While Hilary Mantel's The Mirror and the Light (Fourth Estate) may have defined the early part of lockdown, as self-isolators got a chance to crack into the 900-page literary doorstopper, The Flatshare seems to be the book of lockdown's second wave—a comforting, romantic read which happens to be about two people living together in a small space. The Harry Potter books, specifically Harry Potter and the Philosopher's Stone (Pottermore/Bloomsbury) in 10th place, and Nicola May's The Corner Shop in Cockleberry Bay in 18th also represent the rise of soothing reads over the past few weeks.

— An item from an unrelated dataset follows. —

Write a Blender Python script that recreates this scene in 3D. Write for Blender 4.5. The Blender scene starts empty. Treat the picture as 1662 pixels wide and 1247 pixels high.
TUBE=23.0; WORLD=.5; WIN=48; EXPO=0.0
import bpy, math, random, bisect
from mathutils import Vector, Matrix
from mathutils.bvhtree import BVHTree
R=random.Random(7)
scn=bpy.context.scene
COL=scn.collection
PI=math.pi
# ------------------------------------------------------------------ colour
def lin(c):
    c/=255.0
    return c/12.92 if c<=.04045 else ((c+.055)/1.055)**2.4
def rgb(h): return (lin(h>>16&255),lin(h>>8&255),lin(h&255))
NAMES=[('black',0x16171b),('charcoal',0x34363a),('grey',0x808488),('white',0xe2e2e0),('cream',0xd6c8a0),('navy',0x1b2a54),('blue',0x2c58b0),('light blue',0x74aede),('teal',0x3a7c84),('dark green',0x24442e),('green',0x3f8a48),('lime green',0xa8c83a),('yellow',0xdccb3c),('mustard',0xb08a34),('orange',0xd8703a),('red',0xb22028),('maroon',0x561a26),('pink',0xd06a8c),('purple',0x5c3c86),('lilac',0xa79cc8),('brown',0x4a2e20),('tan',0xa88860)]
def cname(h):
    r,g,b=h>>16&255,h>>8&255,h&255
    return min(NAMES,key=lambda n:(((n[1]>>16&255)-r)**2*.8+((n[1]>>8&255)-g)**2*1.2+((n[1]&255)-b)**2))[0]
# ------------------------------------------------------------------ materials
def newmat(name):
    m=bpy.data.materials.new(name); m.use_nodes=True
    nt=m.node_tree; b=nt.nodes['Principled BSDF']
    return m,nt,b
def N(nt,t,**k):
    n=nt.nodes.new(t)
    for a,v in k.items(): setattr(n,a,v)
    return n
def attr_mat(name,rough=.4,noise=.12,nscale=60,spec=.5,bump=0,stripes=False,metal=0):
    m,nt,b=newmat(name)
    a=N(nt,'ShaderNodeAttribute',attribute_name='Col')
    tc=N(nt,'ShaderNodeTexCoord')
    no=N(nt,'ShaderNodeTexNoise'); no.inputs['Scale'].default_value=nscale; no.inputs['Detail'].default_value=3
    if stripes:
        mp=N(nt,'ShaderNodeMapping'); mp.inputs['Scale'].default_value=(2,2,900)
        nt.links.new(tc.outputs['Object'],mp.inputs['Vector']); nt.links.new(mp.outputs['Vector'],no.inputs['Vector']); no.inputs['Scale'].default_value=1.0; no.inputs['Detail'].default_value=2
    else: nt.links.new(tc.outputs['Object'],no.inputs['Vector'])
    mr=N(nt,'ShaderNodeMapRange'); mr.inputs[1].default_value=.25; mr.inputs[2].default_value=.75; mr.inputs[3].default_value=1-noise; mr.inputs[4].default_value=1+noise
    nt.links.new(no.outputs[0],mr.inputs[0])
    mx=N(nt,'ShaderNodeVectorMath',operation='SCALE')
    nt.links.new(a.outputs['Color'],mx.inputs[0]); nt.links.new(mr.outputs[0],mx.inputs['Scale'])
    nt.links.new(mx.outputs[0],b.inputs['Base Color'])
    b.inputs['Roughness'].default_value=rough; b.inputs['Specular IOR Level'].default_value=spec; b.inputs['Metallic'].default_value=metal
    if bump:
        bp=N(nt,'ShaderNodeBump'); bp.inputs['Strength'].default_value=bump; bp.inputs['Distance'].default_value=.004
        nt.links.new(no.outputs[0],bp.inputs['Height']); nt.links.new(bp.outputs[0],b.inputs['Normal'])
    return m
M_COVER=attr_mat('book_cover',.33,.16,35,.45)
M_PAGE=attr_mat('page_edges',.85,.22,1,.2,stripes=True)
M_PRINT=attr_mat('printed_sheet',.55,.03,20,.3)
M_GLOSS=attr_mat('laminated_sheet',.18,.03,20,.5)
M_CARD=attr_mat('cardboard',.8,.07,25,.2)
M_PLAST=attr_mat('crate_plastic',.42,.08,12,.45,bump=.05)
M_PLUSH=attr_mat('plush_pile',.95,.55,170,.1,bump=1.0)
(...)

The Flatshare also climbed three places to fifth in the Most-Read: Fiction chart, joining three Harry Potter titles and The Mirror and the Light at the top.
Adam Kay's This is Going to Hurt (Picador) topped the Most-Sold: Non-Fiction chart, the same week it scored another week as the Paperback Non-Fiction number one in the Nielsen BookScan print charts. Primary school-level educational workbooks were still dominant, as Spelling Ages 5-6 (Collins) bounced into the top three.
While the top three Most-Read: Non-Fiction stalwarts—Michelle Obama's Becoming (Penguin), This is Going to Hurt and Yuval Noah Harari's Sapiens (Vintage)—once again remained solid, self-help titles were popular, with David Goggins' Can't Hurt Me (Lioncrest) and James Clear's Atomic Habits (Cornerstone) rising.